Nel 2023 si può ancora finire in carcere per due fiori e una candela? Sì! È successo qualche giorno fa a Hong Kong nel giorno del trentaquattresimo anniversario dei fatti di Piazza Tienanmen, alla leader dei socialdemocratici Chan Po-ying. Un video, dove le autorità cinesi l’hanno caricata su un furgone della polizia, ha fatto il giro del mondo. L’arresto è risultato dell’imposizione da parte di Pechino sull’ex colonia britannica di una legge sulla sicurezza nazionale a giugno del 2020 per reprimere il dissenso, in risposta alle manifestazioni di massa pro-democrazia del 2019.
Quella scena mi ha molto colpito, perché nell’immaginario collettivo Hong Kong per molti decenni è stato l’unico luogo dove nella grande Cina sembrava regnare una parvenza di libertà a valle degli accordi che disciplinavano l’ex protettorato britannico. Seppure nel 1997 a Hong Kong sono scadute le “convenzioni”, il colosso asiatico si era impegnato a mantenere invariato per 50 anni il sistema economico e sociale. Infatti, le sue fortune economiche sono ancor oggi strettamente connesse con le funzioni finanziarie e commerciali già esercitate nella colonia britannica.
Ebbene, le immagini che abbiamo visto mi hanno colpito e in qualche modo scioccato, perché Taiwan potrebbe seguire il medesimo destino. In questi giorni il ministro della Difesa cinese Li Shangfu ha messo in guardia che Pechino «non promette di rinunciare all’uso della forza» quando si tratta di Taipei, considerata parte “inalienabile” del suo territorio. La Cina, ha osservato Li nel suo discorso allo Shangri-La Dialogue in corso a Singapore, «non esiterà» a prendere le relative contromisure «se verrà perseguita l’indipendenza di Taiwan e salvaguarderà la sua sovranità ad ogni costo», assicurando che la «riunificazione ci sarà».

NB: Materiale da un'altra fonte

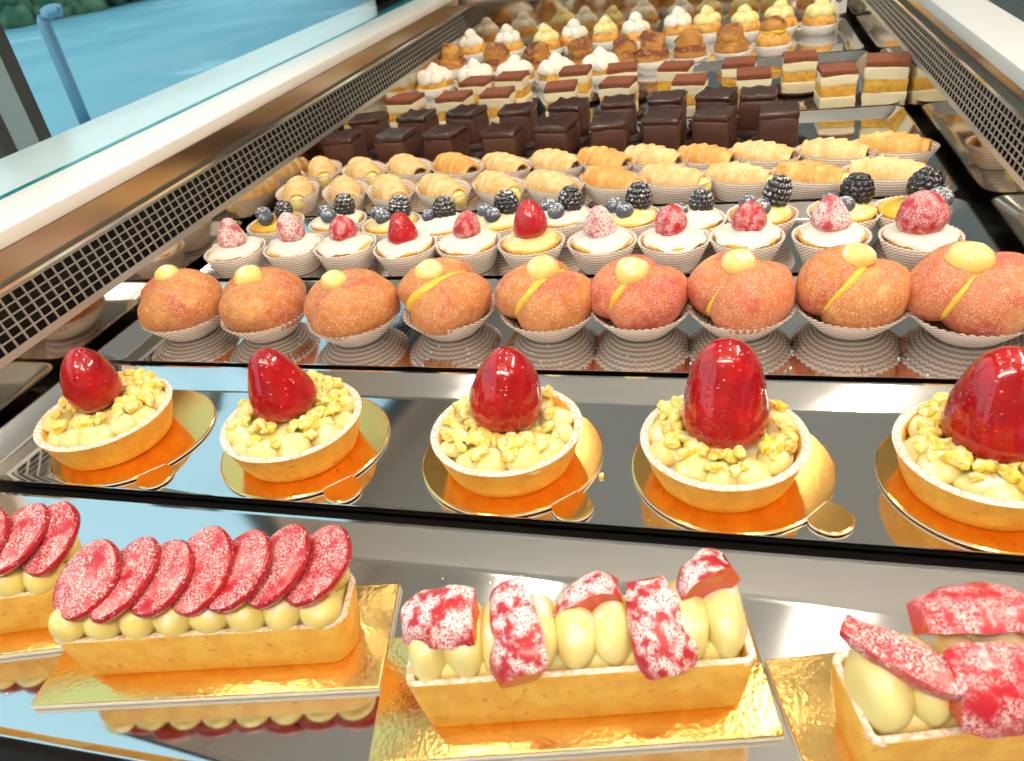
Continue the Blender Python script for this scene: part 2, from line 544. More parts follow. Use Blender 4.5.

Ciò che però mi ha suggerito un ulteriore riflessione è il fatto che noi europei diamo ormai per scontato di vivere in Stati che ci garantiscono libertà e democrazia. Ogni volta che si perde il senso profondo di queste conquiste inconsciamente si toglie valore alla loro essenza inalienabile, si deteriora la consapevolezza di questo bene assoluto.
Da noi sarebbe inconcepibile venire arrestati per due fiori e una candela, anzi talvolta ci pare addirittura eccessiva l’impunità per qualunque forma di protesta, anche le più incomprensibili come imbrattare i monumenti o le opere d’arte.
Dobbiamo ricordarci, ogni giorno, fare memoria a noi stessi, che sono molti i luoghi del mondo che non godono delle nostre libertà.
Ogni anno l’autorevole settimanale The Economist pubblica tra gennaio e febbraio il “Democracy Index” ossia l’Indice/l’Indicatore di Democrazia/Democraticità del Mondo, di 165 Stati ed è un parametro pressoché scientifico cui affidarsi per acquisire elementi di consapevolezza su come sta la democrazia oggi. Ebbene, su 165 Paesi presi in considerazione sono “democrazie piene” 24 e 48 “democrazie imperfette”, i “regimi ibridi” sono 36, ma ben 59 i “regimi autoritari”.
Nei prossimi decenni ci ritroveremo a confrontarci con scontri che non avranno più nulla a che vedere con quelli del XX secolo, dove la dialettica era tra un modello marxista-comunista e uno liberal democratico. Abbattuta la cortina di ferro, il conflitto si è spostato tra un mondo governato con un assetto democratico basato sullo stato di diritto e autocrazie come la Cina e la Russia, dove la democrazia è spesso solo un simulacro che fa da paravento a regimi autoritari. Regimi che mostrano, il più delle volte, efficienza e capacità decisionali, incomparabili con quelle delle democrazie. E qui sta il punto di svolta. È spesso facile cadere nell’errore di confondere le prassi del dialogo democratico, con le sue assisi e i suoi riti, come una perdita di tempo, essi invece rappresentato l’essenza della pluralità, della capacità di tenere assieme pensieri, talvolta dottrine differenti, sotto il medesimo ombrello costituzionale. Le democrazie non sono modelli perfetti e infallibili, ma esse ci consentono di essere uomini liberi, di professare il nostro credo religioso, di esprimere anche il nostro dissenso e le nostre più profonde convinzioni.
Due fiori e una candela rappresentano il gesto dell’umanità che si fa prossima all’Altro, testimoniano il simbolo che offriamo ai nostri morti, la capacità di guardare al passato e al futuro con speranza e fiducia nell’umanità.